* [EXERCISE GOAL]
Set down word for word each line from the start of the listing through the line that contains "SC.camera = camo", both included.

━━━ DATASET EXTRACT

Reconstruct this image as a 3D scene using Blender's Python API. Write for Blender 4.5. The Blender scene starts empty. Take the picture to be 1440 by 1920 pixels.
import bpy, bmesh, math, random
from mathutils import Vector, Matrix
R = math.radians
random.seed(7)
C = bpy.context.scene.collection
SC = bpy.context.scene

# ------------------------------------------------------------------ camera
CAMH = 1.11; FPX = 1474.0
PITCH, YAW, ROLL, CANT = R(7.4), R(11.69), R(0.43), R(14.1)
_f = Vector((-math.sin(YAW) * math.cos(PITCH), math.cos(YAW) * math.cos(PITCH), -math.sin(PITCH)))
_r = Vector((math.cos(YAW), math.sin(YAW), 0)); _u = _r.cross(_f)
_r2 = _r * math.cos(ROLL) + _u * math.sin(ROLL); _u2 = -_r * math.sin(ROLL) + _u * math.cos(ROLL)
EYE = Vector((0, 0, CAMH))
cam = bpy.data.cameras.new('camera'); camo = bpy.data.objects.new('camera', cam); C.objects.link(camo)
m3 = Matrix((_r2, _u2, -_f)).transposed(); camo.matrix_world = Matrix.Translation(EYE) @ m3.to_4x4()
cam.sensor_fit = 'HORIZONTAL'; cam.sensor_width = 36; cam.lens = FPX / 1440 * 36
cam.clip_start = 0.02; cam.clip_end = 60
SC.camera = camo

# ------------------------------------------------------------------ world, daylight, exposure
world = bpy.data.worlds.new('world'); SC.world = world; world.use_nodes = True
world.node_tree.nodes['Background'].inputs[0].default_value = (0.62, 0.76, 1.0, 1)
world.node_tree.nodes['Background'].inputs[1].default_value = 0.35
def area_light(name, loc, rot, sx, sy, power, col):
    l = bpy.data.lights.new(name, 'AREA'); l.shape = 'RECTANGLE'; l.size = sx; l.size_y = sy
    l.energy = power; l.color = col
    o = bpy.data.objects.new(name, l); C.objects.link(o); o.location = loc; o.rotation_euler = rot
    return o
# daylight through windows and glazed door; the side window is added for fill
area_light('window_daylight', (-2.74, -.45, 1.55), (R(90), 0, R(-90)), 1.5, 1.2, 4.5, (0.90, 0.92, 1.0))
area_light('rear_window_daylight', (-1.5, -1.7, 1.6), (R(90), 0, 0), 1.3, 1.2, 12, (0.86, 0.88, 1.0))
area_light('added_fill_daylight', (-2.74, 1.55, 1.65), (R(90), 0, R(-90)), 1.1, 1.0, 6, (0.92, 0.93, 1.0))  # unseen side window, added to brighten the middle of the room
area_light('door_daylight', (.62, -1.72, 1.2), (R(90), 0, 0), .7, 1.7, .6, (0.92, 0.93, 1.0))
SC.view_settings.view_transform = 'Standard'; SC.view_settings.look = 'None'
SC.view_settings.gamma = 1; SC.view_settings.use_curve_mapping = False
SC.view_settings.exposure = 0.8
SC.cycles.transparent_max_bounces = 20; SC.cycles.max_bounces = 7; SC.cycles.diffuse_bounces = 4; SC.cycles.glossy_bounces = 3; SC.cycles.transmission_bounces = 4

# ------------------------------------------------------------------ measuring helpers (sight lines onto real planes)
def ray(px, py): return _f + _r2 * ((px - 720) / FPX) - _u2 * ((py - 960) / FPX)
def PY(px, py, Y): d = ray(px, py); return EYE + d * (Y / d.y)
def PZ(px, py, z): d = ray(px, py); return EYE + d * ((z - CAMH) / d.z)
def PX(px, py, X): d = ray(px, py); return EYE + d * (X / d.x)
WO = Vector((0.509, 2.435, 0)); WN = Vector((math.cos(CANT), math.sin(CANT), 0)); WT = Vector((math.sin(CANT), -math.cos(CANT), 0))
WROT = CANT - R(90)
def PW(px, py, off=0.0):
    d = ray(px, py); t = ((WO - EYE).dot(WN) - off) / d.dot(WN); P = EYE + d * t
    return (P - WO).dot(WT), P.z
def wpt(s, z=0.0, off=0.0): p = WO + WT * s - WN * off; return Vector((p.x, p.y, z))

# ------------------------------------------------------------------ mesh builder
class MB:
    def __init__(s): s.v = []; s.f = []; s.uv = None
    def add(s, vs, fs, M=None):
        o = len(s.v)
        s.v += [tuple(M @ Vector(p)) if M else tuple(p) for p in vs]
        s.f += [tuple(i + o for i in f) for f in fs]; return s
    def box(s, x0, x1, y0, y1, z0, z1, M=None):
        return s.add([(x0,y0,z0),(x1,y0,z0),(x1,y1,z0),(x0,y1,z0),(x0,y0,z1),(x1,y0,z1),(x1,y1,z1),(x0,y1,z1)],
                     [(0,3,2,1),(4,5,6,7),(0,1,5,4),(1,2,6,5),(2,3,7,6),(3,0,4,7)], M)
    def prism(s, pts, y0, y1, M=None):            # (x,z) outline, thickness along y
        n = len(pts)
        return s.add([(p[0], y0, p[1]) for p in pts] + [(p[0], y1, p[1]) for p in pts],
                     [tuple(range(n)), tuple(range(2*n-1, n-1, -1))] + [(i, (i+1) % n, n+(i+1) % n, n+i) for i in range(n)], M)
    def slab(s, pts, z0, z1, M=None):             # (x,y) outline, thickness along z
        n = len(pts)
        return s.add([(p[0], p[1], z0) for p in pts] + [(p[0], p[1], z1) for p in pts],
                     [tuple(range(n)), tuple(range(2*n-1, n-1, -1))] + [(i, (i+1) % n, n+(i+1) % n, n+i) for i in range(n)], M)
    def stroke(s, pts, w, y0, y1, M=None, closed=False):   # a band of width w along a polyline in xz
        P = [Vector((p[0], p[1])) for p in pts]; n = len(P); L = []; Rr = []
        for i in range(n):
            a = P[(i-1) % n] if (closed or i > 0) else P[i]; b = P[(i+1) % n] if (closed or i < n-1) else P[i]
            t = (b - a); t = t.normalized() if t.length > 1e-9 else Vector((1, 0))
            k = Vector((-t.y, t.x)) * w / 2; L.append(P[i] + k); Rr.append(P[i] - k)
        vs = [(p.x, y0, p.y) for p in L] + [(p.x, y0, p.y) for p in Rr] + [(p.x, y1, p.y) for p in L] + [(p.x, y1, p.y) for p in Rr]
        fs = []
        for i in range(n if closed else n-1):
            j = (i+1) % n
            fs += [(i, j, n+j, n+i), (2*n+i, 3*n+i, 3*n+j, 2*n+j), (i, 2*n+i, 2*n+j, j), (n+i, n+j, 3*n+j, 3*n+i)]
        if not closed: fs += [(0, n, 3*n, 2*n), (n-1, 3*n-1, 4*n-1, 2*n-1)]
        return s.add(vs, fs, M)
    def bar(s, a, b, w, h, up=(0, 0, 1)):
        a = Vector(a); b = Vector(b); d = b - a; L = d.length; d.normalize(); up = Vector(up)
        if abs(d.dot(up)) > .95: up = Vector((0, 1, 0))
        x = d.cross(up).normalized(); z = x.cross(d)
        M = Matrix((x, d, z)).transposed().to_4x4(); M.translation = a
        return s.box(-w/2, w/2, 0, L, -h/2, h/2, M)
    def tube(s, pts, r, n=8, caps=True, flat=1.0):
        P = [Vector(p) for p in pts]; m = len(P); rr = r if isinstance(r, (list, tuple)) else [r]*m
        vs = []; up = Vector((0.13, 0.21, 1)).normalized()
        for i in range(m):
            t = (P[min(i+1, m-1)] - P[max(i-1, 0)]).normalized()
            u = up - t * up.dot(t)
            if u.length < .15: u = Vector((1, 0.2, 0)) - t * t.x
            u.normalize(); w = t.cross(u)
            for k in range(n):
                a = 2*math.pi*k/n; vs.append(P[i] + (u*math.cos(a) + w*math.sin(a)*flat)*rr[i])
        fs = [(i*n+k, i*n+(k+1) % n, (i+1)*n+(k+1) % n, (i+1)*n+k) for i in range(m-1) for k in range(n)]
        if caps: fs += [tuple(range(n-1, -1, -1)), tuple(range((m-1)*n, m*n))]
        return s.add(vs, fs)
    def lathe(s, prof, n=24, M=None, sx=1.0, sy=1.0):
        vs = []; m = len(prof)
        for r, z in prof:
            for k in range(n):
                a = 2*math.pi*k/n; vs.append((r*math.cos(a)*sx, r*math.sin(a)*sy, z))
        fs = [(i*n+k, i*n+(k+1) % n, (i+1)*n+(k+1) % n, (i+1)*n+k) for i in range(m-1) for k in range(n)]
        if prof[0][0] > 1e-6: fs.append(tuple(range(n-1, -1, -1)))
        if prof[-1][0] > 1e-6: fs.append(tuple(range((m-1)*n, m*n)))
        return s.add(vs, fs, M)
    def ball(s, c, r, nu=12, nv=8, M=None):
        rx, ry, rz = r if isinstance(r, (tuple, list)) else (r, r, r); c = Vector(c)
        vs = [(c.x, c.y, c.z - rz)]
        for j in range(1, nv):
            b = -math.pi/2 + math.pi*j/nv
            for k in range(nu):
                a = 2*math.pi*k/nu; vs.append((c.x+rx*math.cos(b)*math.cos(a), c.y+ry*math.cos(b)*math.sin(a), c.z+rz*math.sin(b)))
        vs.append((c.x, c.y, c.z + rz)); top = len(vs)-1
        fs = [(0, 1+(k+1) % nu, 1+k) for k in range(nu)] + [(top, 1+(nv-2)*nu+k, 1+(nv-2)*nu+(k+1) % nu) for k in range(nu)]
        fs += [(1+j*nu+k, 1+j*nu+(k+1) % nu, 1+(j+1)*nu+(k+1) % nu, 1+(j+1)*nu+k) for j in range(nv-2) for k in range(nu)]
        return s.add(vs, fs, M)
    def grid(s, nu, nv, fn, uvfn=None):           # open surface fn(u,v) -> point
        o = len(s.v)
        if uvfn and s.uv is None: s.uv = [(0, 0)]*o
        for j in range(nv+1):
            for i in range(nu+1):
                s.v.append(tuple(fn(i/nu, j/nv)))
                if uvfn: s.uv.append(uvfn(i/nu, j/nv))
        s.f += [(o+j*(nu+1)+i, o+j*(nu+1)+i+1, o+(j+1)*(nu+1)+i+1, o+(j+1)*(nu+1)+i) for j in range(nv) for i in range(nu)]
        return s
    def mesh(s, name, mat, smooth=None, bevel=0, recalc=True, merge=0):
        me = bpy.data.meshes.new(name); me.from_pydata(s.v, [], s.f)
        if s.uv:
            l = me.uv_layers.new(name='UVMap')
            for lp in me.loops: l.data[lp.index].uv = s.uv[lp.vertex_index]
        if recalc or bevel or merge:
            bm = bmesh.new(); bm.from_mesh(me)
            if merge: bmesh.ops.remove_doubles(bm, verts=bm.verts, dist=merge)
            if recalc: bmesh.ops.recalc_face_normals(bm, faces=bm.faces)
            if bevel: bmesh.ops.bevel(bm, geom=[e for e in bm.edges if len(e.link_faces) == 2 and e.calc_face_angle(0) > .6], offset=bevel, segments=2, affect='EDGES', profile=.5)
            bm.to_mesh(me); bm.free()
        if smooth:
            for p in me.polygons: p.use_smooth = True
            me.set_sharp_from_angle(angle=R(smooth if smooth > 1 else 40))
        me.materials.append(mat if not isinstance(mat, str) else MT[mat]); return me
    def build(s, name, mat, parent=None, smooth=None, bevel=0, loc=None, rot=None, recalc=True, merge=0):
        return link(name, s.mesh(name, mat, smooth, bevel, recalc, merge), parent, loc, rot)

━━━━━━

* [THE COMPLETED TASK]
Reconstruct this image as a 3D scene using Blender's Python API. Write for Blender 4.5. The Blender scene starts empty. Take the picture to be 1440 by 1920 pixels.
import bpy, bmesh, math, random
from mathutils import Vector, Matrix
R = math.radians
random.seed(7)
C = bpy.context.scene.collection
SC = bpy.context.scene

# ------------------------------------------------------------------ camera
CAMH = 1.11; FPX = 1474.0
PITCH, YAW, ROLL, CANT = R(7.4), R(11.69), R(0.43), R(14.1)
_f = Vector((-math.sin(YAW) * math.cos(PITCH), math.cos(YAW) * math.cos(PITCH), -math.sin(PITCH)))
_r = Vector((math.cos(YAW), math.sin(YAW), 0)); _u = _r.cross(_f)
_r2 = _r * math.cos(ROLL) + _u * math.sin(ROLL); _u2 = -_r * math.sin(ROLL) + _u * math.cos(ROLL)
EYE = Vector((0, 0, CAMH))
cam = bpy.data.cameras.new('camera'); camo = bpy.data.objects.new('camera', cam); C.objects.link(camo)
m3 = Matrix((_r2, _u2, -_f)).transposed(); camo.matrix_world = Matrix.Translation(EYE) @ m3.to_4x4()
cam.sensor_fit = 'HORIZONTAL'; cam.sensor_width = 36; cam.lens = FPX / 1440 * 36
cam.clip_start = 0.02; cam.clip_end = 60
SC.camera = camo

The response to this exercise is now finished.